Domain Clutter

For years I've been accumulating domains. It's just natural when you get an idea for a website or development project to start thinking up domain names. Registering a domain name is the individual developer equivalent of the corporate new project T-shirt design.

And for years, I used Yahoo Domains to register domains. Their service was generally pretty good and I didn't think much about them.

But once you've got 15 or 20 domains, the annual renewal cost starts to really add up. So this year, I started doing two things.

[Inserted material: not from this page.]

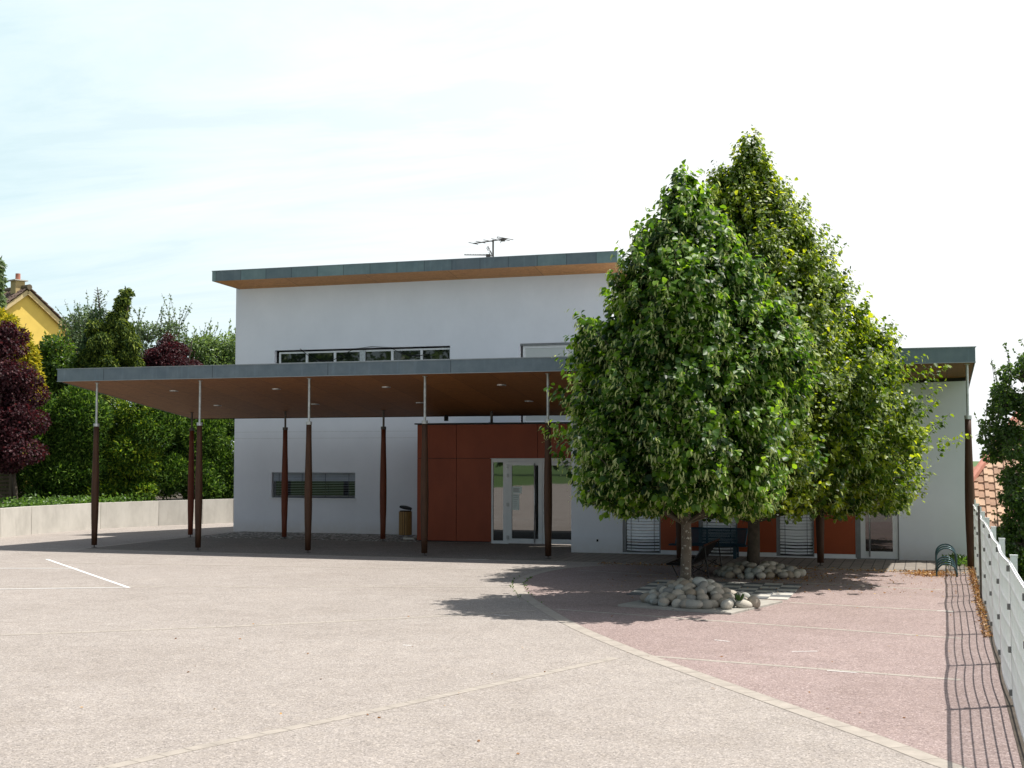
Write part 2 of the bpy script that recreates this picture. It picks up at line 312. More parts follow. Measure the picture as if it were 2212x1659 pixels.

First, I started pruning my list of domains. It's natural to think that some of these are valuable but you know what? They're not. There are domain name appraisal services (like this one) that claim they could tell me what my domains are worth, but I suspect they're worth less than the cost of the appraisal. I could maybe sell them on one of those domain auction sites for a few bucks, but it's not like I own pets.com or broadcast.com; nobody's going to pay a million dollars for inandaround.ca.

But that still leaves me with a dozen or so I want to keep.

Back when I registered some of these domains, Yahoo's $34.95/year price wasn't so bad. Today, it's expensive. They use MelbourneIT as their registrar, and that's their price. It's high, and there's no reason to pay that much simply for domain registration.

My long term plan is to move all these domains to DreamHost, where the domain costs $9.95/year and I get free hosting. $9.95/year isn't the lowest price I've seen, but I've been very happy with their service and their online tools, and the $3/year I could save isn't worth the trouble of having my hosting and registration with two different companies.